** begin Supplied material **
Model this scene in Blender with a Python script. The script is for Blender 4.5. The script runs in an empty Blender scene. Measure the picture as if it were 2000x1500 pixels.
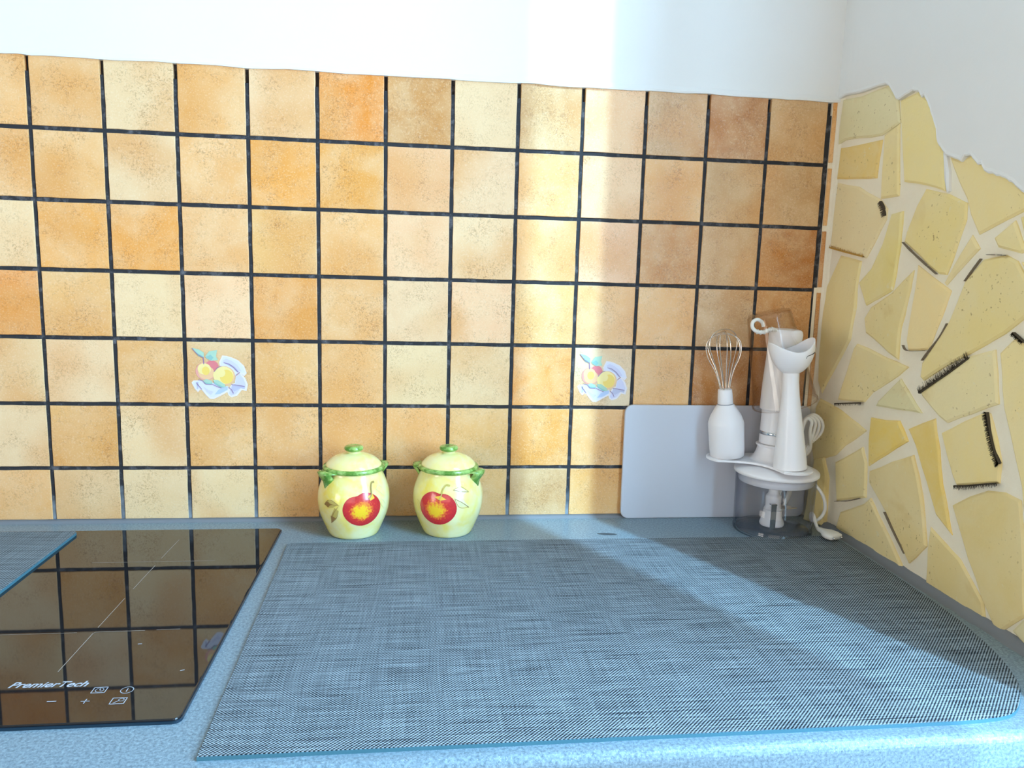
import bpy, bmesh, math, random
from mathutils import Vector, Matrix, noise
random.seed(7)
C = bpy.context.scene.collection
sc = bpy.context.scene
PI = math.pi

# ------------------------------------------------------------------ camera, sky, lights, exposure
CT = 0.90                       # height of the worktop surface
cam_d = bpy.data.cameras.new('camera'); cam = bpy.data.objects.new('camera', cam_d); C.objects.link(cam)
cam_d.sensor_width = 36.0; cam_d.lens = 1480.0 / 2000.0 * 36.0; cam_d.clip_start = 0.02
Rc = Matrix.Rotation(-0.12203355, 3, 'Z') @ Matrix.Rotation(-0.14844519, 3, 'X') @ Matrix.Rotation(-0.02885224, 3, 'Y')
rx, fy, uz = Rc.col[0], Rc.col[1], Rc.col[2]
M = Matrix((( rx.x, uz.x, -fy.x, 0.58022761), (rx.y, uz.y, -fy.y, -1.24841554), (rx.z, uz.z, -fy.z, 1.32115329), (0, 0, 0, 1)))
cam.matrix_world = M
sc.camera = cam

w = bpy.data.worlds.new('daylight'); sc.world = w; w.use_nodes = True
bg = w.node_tree.nodes['Background']; bg.inputs['Color'].default_value = (0.75, 0.87, 1.0, 1); bg.inputs['Strength'].default_value = 0.4

def area(name, loc, rot, sx, sy, power, col):
    d = bpy.data.lights.new(name, 'AREA'); d.shape = 'RECTANGLE'; d.size = sx; d.size_y = sy; d.energy = power; d.color = col
    o = bpy.data.objects.new(name, d); C.objects.link(o); o.location = loc; o.rotation_euler = rot
    return o
# the sun slants in through the narrow side window, the rest is daylight from that window and from the wide window behind the camera, plus an added fill from the left
sd = bpy.data.lights.new('sun', 'SUN'); sd.energy = 9.0; sd.angle = math.radians(1.0); sd.color = (0.40, 0.73, 1.0)
sun = bpy.data.objects.new('sun', sd); C.objects.link(sun); sun.location = (2.6, -3.2, 2.2)
el = math.radians(41); az = math.radians(28.6)
sdir = Vector((-math.sin(az) * math.cos(el), math.cos(az) * math.cos(el), -math.sin(el)))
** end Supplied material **
Directive - Quote the material word for word, dropping any images it holds.

Complete response -
Model this scene in Blender with a Python script. The script is for Blender 4.5. The script runs in an empty Blender scene. Measure the picture as if it were 2000x1500 pixels.
import bpy, bmesh, math, random
from mathutils import Vector, Matrix, noise
random.seed(7)
C = bpy.context.scene.collection
sc = bpy.context.scene
PI = math.pi

# ------------------------------------------------------------------ camera, sky, lights, exposure
CT = 0.90                       # height of the worktop surface
cam_d = bpy.data.cameras.new('camera'); cam = bpy.data.objects.new('camera', cam_d); C.objects.link(cam)
cam_d.sensor_width = 36.0; cam_d.lens = 1480.0 / 2000.0 * 36.0; cam_d.clip_start = 0.02
Rc = Matrix.Rotation(-0.12203355, 3, 'Z') @ Matrix.Rotation(-0.14844519, 3, 'X') @ Matrix.Rotation(-0.02885224, 3, 'Y')
rx, fy, uz = Rc.col[0], Rc.col[1], Rc.col[2]
M = Matrix((( rx.x, uz.x, -fy.x, 0.58022761), (rx.y, uz.y, -fy.y, -1.24841554), (rx.z, uz.z, -fy.z, 1.32115329), (0, 0, 0, 1)))
cam.matrix_world = M
sc.camera = cam

w = bpy.data.worlds.new('daylight'); sc.world = w; w.use_nodes = True
bg = w.node_tree.nodes['Background']; bg.inputs['Color'].default_value = (0.75, 0.87, 1.0, 1); bg.inputs['Strength'].default_value = 0.4

def area(name, loc, rot, sx, sy, power, col):
    d = bpy.data.lights.new(name, 'AREA'); d.shape = 'RECTANGLE'; d.size = sx; d.size_y = sy; d.energy = power; d.color = col
    o = bpy.data.objects.new(name, d); C.objects.link(o); o.location = loc; o.rotation_euler = rot
    return o
# the sun slants in through the narrow side window, the rest is daylight from that window and from the wide window behind the camera, plus an added fill from the left
sd = bpy.data.lights.new('sun', 'SUN'); sd.energy = 9.0; sd.angle = math.radians(1.0); sd.color = (0.40, 0.73, 1.0)
sun = bpy.data.objects.new('sun', sd); C.objects.link(sun); sun.location = (2.6, -3.2, 2.2)
el = math.radians(41); az = math.radians(28.6)
sdir = Vector((-math.sin(az) * math.cos(el), math.cos(az) * math.cos(el), -math.sin(el)))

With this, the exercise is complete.